A deep learning method for the dynamics of classic and conservative Allen-Cahn equations based on fully-discrete operators

The Allen-Cahn equation is a well-known stiff semilinear parabolic equation used to describe the process of phase separation and transition in phase field modeling of multi-component physical systems, while the conservative Allen-Cahn equation is a modified version of the classic Allen-Cahn equation that can additionally conserve the mass. As neural networks and deep learning techniques have achieved significant successes in recent years in scientific and engineering applications, there has been growing interest in developing deep learning algorithms for numerical solutions of partial differential equations. In this paper, we propose a novel deep learning method for predicting the dynamics of the classic and conservative Allen-Cahn equations.

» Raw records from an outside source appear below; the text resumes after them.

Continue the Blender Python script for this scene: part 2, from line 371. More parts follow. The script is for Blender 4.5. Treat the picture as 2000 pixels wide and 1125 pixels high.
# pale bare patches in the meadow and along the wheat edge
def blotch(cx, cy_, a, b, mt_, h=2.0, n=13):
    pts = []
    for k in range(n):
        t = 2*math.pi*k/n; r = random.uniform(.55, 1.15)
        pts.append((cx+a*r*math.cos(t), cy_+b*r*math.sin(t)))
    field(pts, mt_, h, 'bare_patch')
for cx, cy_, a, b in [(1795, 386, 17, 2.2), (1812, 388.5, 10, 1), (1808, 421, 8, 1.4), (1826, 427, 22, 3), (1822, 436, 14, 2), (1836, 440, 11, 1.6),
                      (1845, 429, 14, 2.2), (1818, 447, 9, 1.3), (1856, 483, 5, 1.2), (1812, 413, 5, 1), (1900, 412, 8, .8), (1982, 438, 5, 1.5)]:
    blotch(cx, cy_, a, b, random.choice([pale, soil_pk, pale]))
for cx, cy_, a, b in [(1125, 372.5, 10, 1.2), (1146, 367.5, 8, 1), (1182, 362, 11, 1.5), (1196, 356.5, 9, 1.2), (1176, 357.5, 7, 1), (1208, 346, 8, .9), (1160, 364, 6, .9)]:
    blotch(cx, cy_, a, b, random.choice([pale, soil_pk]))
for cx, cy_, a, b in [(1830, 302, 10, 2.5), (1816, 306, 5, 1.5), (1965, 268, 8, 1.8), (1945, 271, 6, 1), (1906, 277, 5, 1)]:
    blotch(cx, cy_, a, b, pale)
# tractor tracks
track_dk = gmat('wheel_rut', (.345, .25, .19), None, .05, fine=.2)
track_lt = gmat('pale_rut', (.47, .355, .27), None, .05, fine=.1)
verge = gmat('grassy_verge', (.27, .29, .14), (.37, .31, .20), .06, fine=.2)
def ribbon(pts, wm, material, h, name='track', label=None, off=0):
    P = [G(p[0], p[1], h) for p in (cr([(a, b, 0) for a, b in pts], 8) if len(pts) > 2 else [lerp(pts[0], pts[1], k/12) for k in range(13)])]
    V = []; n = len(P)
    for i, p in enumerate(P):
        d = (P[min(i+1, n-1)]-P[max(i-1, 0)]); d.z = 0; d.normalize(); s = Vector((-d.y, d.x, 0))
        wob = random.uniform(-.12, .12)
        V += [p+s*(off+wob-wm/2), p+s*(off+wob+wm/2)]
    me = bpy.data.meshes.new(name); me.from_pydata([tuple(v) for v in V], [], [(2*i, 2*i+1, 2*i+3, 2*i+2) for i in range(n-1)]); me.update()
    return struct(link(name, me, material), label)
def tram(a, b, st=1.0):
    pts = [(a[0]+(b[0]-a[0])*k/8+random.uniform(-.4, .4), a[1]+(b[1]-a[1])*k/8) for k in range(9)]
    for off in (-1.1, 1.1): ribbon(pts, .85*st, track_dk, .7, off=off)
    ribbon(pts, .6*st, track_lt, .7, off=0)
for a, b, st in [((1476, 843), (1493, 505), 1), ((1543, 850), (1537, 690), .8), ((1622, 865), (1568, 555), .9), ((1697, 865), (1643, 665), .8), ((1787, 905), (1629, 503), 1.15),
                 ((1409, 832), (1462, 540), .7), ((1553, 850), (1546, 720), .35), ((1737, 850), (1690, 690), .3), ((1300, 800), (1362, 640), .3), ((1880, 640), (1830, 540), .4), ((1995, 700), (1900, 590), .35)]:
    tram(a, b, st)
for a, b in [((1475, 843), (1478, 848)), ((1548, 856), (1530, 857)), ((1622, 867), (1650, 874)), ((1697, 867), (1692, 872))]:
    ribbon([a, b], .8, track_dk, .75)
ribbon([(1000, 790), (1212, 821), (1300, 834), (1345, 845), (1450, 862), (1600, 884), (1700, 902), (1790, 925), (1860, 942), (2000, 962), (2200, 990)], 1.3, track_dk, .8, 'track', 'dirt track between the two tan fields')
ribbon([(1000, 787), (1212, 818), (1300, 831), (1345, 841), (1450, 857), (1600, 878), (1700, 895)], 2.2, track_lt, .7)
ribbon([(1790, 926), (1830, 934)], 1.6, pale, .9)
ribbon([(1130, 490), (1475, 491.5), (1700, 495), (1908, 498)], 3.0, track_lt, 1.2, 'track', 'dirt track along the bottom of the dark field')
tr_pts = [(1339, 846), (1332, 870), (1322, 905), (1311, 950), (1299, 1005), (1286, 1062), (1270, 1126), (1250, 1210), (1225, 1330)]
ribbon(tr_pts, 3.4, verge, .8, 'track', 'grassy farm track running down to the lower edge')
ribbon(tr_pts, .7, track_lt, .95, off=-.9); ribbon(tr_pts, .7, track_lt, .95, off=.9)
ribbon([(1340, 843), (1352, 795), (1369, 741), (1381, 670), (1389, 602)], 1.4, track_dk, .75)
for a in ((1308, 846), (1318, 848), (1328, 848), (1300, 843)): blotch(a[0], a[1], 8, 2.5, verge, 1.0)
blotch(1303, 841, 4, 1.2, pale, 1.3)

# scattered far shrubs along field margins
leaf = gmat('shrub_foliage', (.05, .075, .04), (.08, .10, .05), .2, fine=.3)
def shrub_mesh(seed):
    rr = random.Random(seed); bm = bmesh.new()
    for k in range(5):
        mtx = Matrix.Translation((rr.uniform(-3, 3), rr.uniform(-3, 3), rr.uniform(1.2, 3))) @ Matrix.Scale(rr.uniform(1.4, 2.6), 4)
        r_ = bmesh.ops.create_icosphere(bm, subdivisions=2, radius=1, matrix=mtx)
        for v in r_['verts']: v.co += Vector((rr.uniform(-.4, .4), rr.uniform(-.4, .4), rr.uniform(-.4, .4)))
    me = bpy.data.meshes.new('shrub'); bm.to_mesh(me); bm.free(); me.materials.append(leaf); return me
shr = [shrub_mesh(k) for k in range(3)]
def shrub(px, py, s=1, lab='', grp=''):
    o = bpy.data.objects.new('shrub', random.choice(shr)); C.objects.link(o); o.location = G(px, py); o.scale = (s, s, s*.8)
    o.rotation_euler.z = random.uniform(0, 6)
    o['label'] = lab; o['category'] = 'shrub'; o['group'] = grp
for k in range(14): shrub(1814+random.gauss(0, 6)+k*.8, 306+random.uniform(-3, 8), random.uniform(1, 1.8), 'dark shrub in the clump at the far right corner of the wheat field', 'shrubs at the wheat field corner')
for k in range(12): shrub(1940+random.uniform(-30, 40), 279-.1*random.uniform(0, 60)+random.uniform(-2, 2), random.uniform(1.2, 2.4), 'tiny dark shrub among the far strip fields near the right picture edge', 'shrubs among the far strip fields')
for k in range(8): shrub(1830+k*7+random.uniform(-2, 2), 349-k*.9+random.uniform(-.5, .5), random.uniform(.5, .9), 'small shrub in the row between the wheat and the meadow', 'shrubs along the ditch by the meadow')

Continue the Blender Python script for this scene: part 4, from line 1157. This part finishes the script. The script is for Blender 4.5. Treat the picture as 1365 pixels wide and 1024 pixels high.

Specifically, we design two special convolutional neural network models, one for each of the two equations, to learn the fully-discrete operators between two adjacent time steps. The loss functions of the two models are defined using the residual of the fully-discrete systems, which result from applying the central finite difference discretization in space and the Crank- Nicolson approximation in time. This approach enables us to train the models without requiring any ground-truth data. Moreover, we introduce an effective training strategy that automatically generates useful samples along the time evolution to facilitate training of the models. Finally, we conduct extensive experiments in two and three dimensions to demonstrate outstanding performance of our proposed method, including its dynamics prediction and generalization ability under different scenarios.